Thursday, January 15, 2009

Oil falls to near $36 on weak US crude demand

SINGAPORE — Asian stock markets tumbled today, with Japan’s benchmark sliding almost 5 percent, on gloomy U.S. holiday sales and renewed concerns about the banking industry.

Every market across Asian suffered steep declines, with broad-based selling hitting industries from energy to financials to exporters. The dollar slid further against the yen, and oil prices continued to fall on worries that the global economic slump will further weaken demand for crude.

Light, sweet crude for February delivery was down 59 cents at $36.69 a barrel by afternoon in Singapore in electronic trading on the New York Mercantile Exchange. The contract fell 50 cents overnight to settle at $37.28.

Prices have fallen 27 percent since last week and analysts say they may test a five-year low reached last month of $33.87 a barrel.

U.S. oil inventories have been rising for months, proof the current recession is biting into demand for crude products. The Energy Department’s Energy Information Administration said Wednesday that crude inventories grew by 1.2 million barrels for the week ended Friday after jumping 6.7 million barrels the previous week.

Gasoline inventories rose by 2.1 million barrels and distillates increased by 6.4 million barrels.

“It just points to the doom and gloom in the American economy,” said Gerard Rigby, an energy analyst with Fuel First Consulting in Sydney.

Investors were also dismayed by bad retail numbers. The Commerce Department reported Wednesday that retail sales dropped 2.7 percent last month, more than double the 1.2 percent decline that analysts expected.

The Dow Jones industrial average, which oil traders monitor as a barometer of investor sentiment about the U.S. economy’s prospects, fell 2.9 percent on Wednesday.

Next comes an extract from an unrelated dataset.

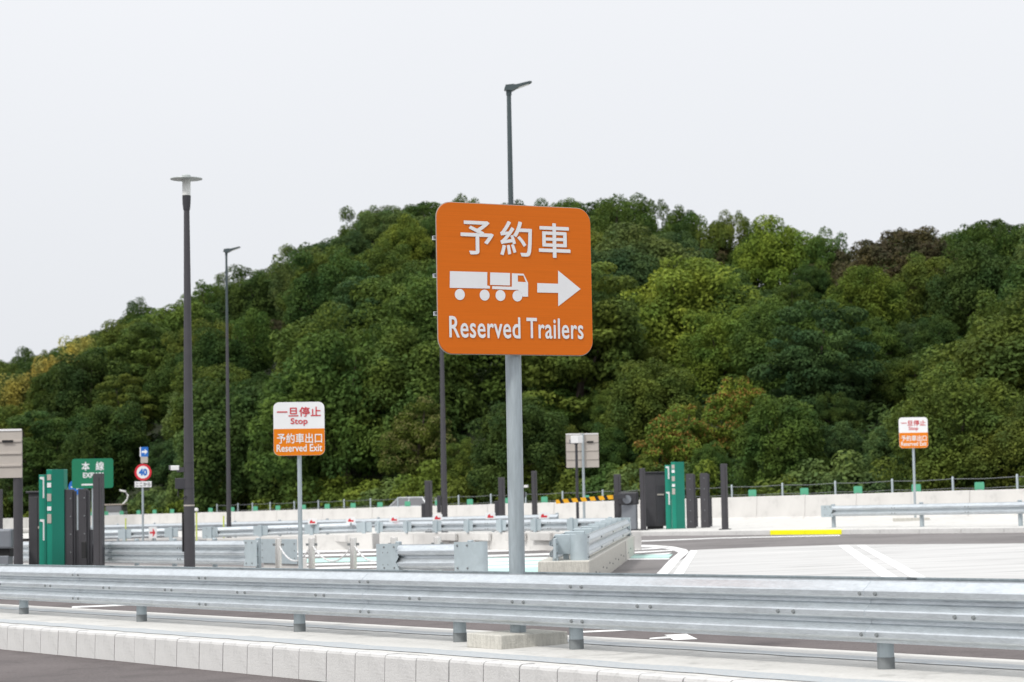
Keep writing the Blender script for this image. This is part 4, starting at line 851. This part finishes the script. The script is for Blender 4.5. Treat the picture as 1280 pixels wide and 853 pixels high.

Investors remain optimistic the price of oil will rise later in the year, as the Organization of Petroleum Exporting Countries continues to implement 4.2 million of output cuts announced since September.

The May contract trades at $50.48 a barrel.

“OPEC is cutting and that should start impacting inventories,” Rigby said. “Economies will start turning around, and I think demand is bottoming out.”

In other Nymex trading, gasoline futures fell 1.67 cents to $1.15 a gallon. Heating oil slid 2.08 cent to $1.44 a gallon while natural gas for February delivery was steady at $4.97 per 1,000 cubic feet.

In London, February Brent crude fell 75 cents to $44.33 a barrel on the ICE Futures exchange.

In Tokyo, the Nikkei 225 stock average fell 415.14 points, or 4.9 percent, to 8,023.31, with sentiment further hurt by new figures showing that Japanese machinery orders, a closely watched indicator of corporate spending, plunged in November.

Elsewhere, Hong Kong’s Hang Seng Index fell 3.1 percent to 13,287.19 after earlier sinking about 5 percent. South Korea’s Kospi dived 6 percent to 1,111.34 while markets in Australia and Taiwan fell more than 4 percent. Singapore’s benchmark was down over 3 percent but Shanghai stocks were only slightly lower.